The vision of the Χριστός Παντοκράτωρ, full of majesty and dread, that fills the gaze of Saint Benedict does not, however, obscure, the vision of the humble Christ who, making Himself very close to men, says in the Prologue of the Holy Rule: “My eyes will be upon you, and My ears will be open to your prayers; and before you call upon Me, I will say unto you, Behold, I am here”.  To these words of Christ, Saint Benedict adds, “What can be sweeter to us, dearest brethren, than this voice of the Lord inviting us? Behold in His loving-kindness the Lord sheweth unto us the way of life” (Prologue). Saint Benedict never loses sight of Him who says, “Come to me, all you that labor, and are burdened, and I will refresh you. Take up my yoke upon you, and learn of me, because I am meek, and humble of heart: and you shall find rest to your souls. For my yoke is sweet and my burden light” (Matthew 11:28–30).

The Most Holy Sacrament of the Altar is where, here and now, we meet the the Χριστός Παντοκράτωρ, full of majesty and dread and the Christ of Extreme Humility, “the Lamb, which was slain from the beginning of the world” (Apocalypse 13:8). You know the magnificent hymn from the Liturgy of Saint James:

Let all mortal flesh keep silent, and stand with fear and trembling, and in itself consider nothing of earth; for the King of kings and Lord of lords cometh forth to be sacrificed, and given as food to the believers; and there go before Him the choirs of Angels, with every dominion and power, the many-eyed Cherubim and the six-winged Seraphim, covering their faces, and crying out the hymn: Alleluia, Alleluia, Alleluia.

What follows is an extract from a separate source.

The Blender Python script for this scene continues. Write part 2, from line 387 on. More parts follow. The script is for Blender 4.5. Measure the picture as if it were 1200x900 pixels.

“Face to face”, says Saint Ambrose, “Thou hast made Thyself known to me, O Christ, for I have found Thee in Thy mysteries”. This liturgical contemplation of Christ leads to the encounter with Christ at every hour and in every place in the monastery. In the abbot, there is Christ; in the sick brother, Christ; in the young and in the old, Christ; in the pilgrim and in the guest, Christ; in one another and, especially, in the least among us, Christ. It is this comprehensive Christological vision that confers upon Benedictine life its wonderful unity. In modern times, the most eloquent proponent of this comprehensive Christological vision is Blessed Abbot Marmion, as set forth in his trilogy: Christ the Life of the Soul, Christ in His Mysteries, Christ the Ideal of the Monk. Always Christ.

Amor meus, pondus meum, said Saint Augustine, that is, “I go in the direction of my heart’s weight”. So it is with our father Saint Benedict. Everything in Saint Benedict goes towards Christ, gravitates to Christ. I pray that it may so with us who are his sons. “For where thy treasure is, there is thy heart also” (Matthew 6:21).